• [OBJECTIVE]:
Return all the data below as it stands, minus the pictures.

• [RAW RECORDS]:
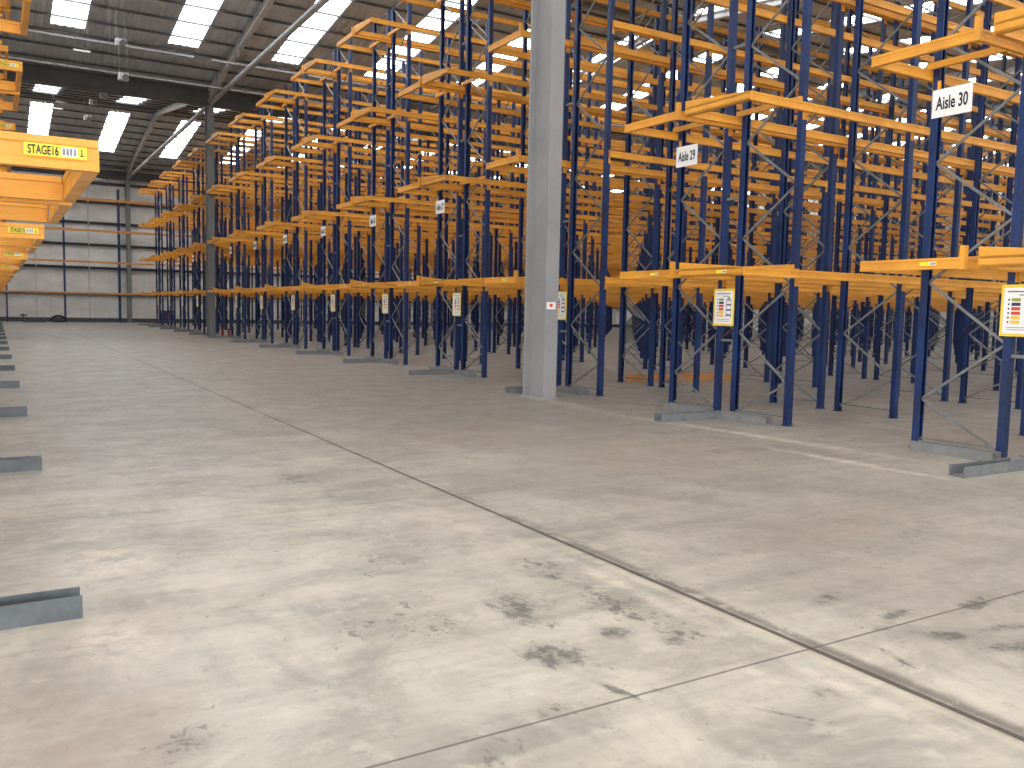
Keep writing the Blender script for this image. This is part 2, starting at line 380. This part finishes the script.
column(9.0, YB - .75, .30, .5, 10.95, 'grey steel wall column standing against the far white wall', mat=COLD)

# ---------------------------------------------------------------- rack part meshes
def post_mesh():
    m = MB(); w, d, t = PW / 2, PD / 2, .006   # outer face towards -Y, open towards +Y
    m.prism([(-w, -d), (w, -d), (w, d), (w - .025, d), (w - .025, d - t), (w - t, d - t), (w - t, -d + t), (-w + t, -d + t), (-w + t, d - t), (-w + .025, d - t), (-w + .025, d), (-w, d)], 'z', .008, PT)
    m.box(-.07, .07, -.065, .065, 0, .008)
    return m.mesh('upright_post', BLUE)
POST = post_mesh()
def brace_mesh():
    m = MB(); a, b = PD / 2 - .01, D - PD / 2 + .01; z = .09; side = 1; st = .52
    m.bar((0, a, .12), (0, b, .12), .022, .02)
    while z + st < PT:
        p, q = ((0, b, z), (0, a, z + st)) if side else ((0, a, z), (0, b, z + st))
        m.bar(p, q, .03, .022); z = q[2]; side = 1 - side; st = .72
    m.bar((0, a, PT - .08), (0, b, PT - .08), .03, .03)
    return m.mesh('diagonal_bracing', GALV)
BRACE = brace_mesh()
BP = [(-.028, 0), (.028, 0), (.028, .03), (.022, .036), (.022, .086), (.028, .092), (.028, BH), (-.028, BH), (-.028, .092), (-.022, .086), (-.022, .036), (-.028, .03)]
OFF = .075                      # beams hang on the outer face of the posts
def beam_mb(L, conn=(True, True)):
    m = MB(); m.prism(BP, 'x', .003, L - .003)
    for c, x0, x1 in ((conn[0], .004, .044), (conn[1], L - .044, L - .004)):
        if c: m.box(x0, x1, .0285, .0325, -.11, BH + .02); m.box(x0, x1, .024, .0285, -.11, -.002)
    return m
B1 = beam_mb(L1); B2 = beam_mb(L2)
BM1 = B1.mesh('beam', ORANGE); BM2 = B2.mesh('beam', ORANGE)
OV = X0 - TIP
OVM = beam_mb(OV - .06, (False, True)).mesh('overhang_beam', ORANGE)   # tip side at local x 0, post on +Y
OVN = beam_mb(OV - .06, (True, False)).mesh('overhang_beam', ORANGE)
OVF = beam_mb(OV, (True, False)).mesh('overhang_beam', ORANGE)
EW = D + 2 * OFF + .056
def end_mesh(up_far):
    m = MB(); W = EW
    if up_far:
        # tapered stop plate, tall at the flue end
        m.prism([(0, .0), (W, .0), (W, BH + .10), (0, BH)], 'x', -.028, -.02)
        m.prism(BP, 'y', 0, W); m.box(-.028, .03, W, W + .008, -.01, BH + .10)
    else:
        m.prism(BP, 'y', 0, W); m.box(-.03, .03, -.008, 0, -.01, BH + .12); m.box(-.034, -.028, -.008, .05, -.01, BH + .12)
    return m.mesh('end_beam', ORANGE)
END_A = end_mesh(True); END_B = end_mesh(False)
END_C = MB().prism(BP, 'y', 0, EW - .056).mesh('end_beam', ORANGE)
def cross_mesh():
    m = MB(); W = D + 2 * OFF; m.prism([(-.025, 0), (.025, 0), (.025, .075), (-.025, .075)], 'y', 0, W)
    return m.mesh('cross_bar', ORANGE)
CROSS = cross_mesh()
def spacer_mesh():
    m = MB(); m.bar((0, PD/2, 0), (0, G - PD/2, 0), .04, .04); return m.mesh('row_spacer', GALV)
SPACER = spacer_mesh()
def label_mesh():
    m = MB(); m.box(-.002, .0, -.10, .10, -.022, .022, 0); m.box(-.003, -.002, -.095, -.02, -.018, .018, 1)
    for i in range(7): m.box(-.004, -.003, -.092 + i * .010, -.087 + i * .010, -.012, .012, 2)
    return m.mesh('location_label', [YELLOW, WHITE, BLACK])
LOCL = label_mesh()

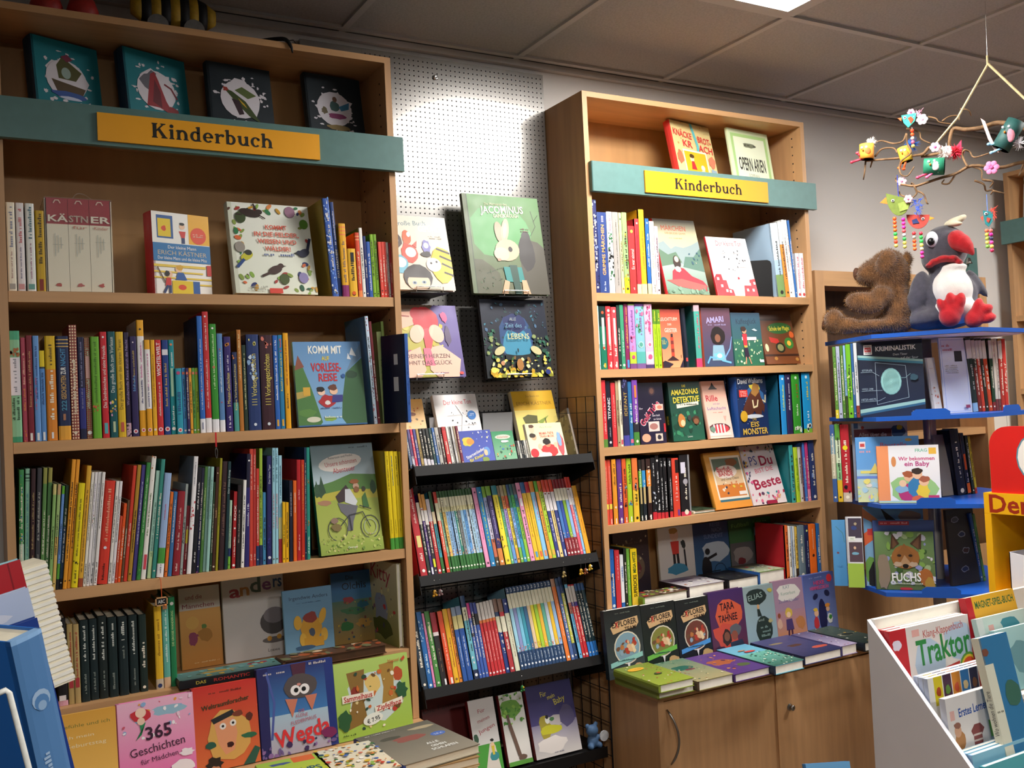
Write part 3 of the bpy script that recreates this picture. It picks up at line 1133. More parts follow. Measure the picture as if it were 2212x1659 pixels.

• [THE RESPONSE]:
Keep writing the Blender script for this image. This is part 2, starting at line 380. This part finishes the script.
column(9.0, YB - .75, .30, .5, 10.95, 'grey steel wall column standing against the far white wall', mat=COLD)

# ---------------------------------------------------------------- rack part meshes
def post_mesh():
    m = MB(); w, d, t = PW / 2, PD / 2, .006   # outer face towards -Y, open towards +Y
    m.prism([(-w, -d), (w, -d), (w, d), (w - .025, d), (w - .025, d - t), (w - t, d - t), (w - t, -d + t), (-w + t, -d + t), (-w + t, d - t), (-w + .025, d - t), (-w + .025, d), (-w, d)], 'z', .008, PT)
    m.box(-.07, .07, -.065, .065, 0, .008)
    return m.mesh('upright_post', BLUE)
POST = post_mesh()
def brace_mesh():
    m = MB(); a, b = PD / 2 - .01, D - PD / 2 + .01; z = .09; side = 1; st = .52
    m.bar((0, a, .12), (0, b, .12), .022, .02)
    while z + st < PT:
        p, q = ((0, b, z), (0, a, z + st)) if side else ((0, a, z), (0, b, z + st))
        m.bar(p, q, .03, .022); z = q[2]; side = 1 - side; st = .72
    m.bar((0, a, PT - .08), (0, b, PT - .08), .03, .03)
    return m.mesh('diagonal_bracing', GALV)
BRACE = brace_mesh()
BP = [(-.028, 0), (.028, 0), (.028, .03), (.022, .036), (.022, .086), (.028, .092), (.028, BH), (-.028, BH), (-.028, .092), (-.022, .086), (-.022, .036), (-.028, .03)]
OFF = .075                      # beams hang on the outer face of the posts
def beam_mb(L, conn=(True, True)):
    m = MB(); m.prism(BP, 'x', .003, L - .003)
    for c, x0, x1 in ((conn[0], .004, .044), (conn[1], L - .044, L - .004)):
        if c: m.box(x0, x1, .0285, .0325, -.11, BH + .02); m.box(x0, x1, .024, .0285, -.11, -.002)
    return m
B1 = beam_mb(L1); B2 = beam_mb(L2)
BM1 = B1.mesh('beam', ORANGE); BM2 = B2.mesh('beam', ORANGE)
OV = X0 - TIP
OVM = beam_mb(OV - .06, (False, True)).mesh('overhang_beam', ORANGE)   # tip side at local x 0, post on +Y
OVN = beam_mb(OV - .06, (True, False)).mesh('overhang_beam', ORANGE)
OVF = beam_mb(OV, (True, False)).mesh('overhang_beam', ORANGE)
EW = D + 2 * OFF + .056
def end_mesh(up_far):
    m = MB(); W = EW
    if up_far:
        # tapered stop plate, tall at the flue end
        m.prism([(0, .0), (W, .0), (W, BH + .10), (0, BH)], 'x', -.028, -.02)
        m.prism(BP, 'y', 0, W); m.box(-.028, .03, W, W + .008, -.01, BH + .10)
    else:
        m.prism(BP, 'y', 0, W); m.box(-.03, .03, -.008, 0, -.01, BH + .12); m.box(-.034, -.028, -.008, .05, -.01, BH + .12)
    return m.mesh('end_beam', ORANGE)
END_A = end_mesh(True); END_B = end_mesh(False)
END_C = MB().prism(BP, 'y', 0, EW - .056).mesh('end_beam', ORANGE)
def cross_mesh():
    m = MB(); W = D + 2 * OFF; m.prism([(-.025, 0), (.025, 0), (.025, .075), (-.025, .075)], 'y', 0, W)
    return m.mesh('cross_bar', ORANGE)
CROSS = cross_mesh()
def spacer_mesh():
    m = MB(); m.bar((0, PD/2, 0), (0, G - PD/2, 0), .04, .04); return m.mesh('row_spacer', GALV)
SPACER = spacer_mesh()
def label_mesh():
    m = MB(); m.box(-.002, .0, -.10, .10, -.022, .022, 0); m.box(-.003, -.002, -.095, -.02, -.018, .018, 1)
    for i in range(7): m.box(-.004, -.003, -.092 + i * .010, -.087 + i * .010, -.012, .012, 2)
    return m.mesh('location_label', [YELLOW, WHITE, BLACK])
LOCL = label_mesh()

Write part 3 of the bpy script that recreates this picture. It picks up at line 1133. More parts follow. Measure the picture as if it were 2212x1659 pixels.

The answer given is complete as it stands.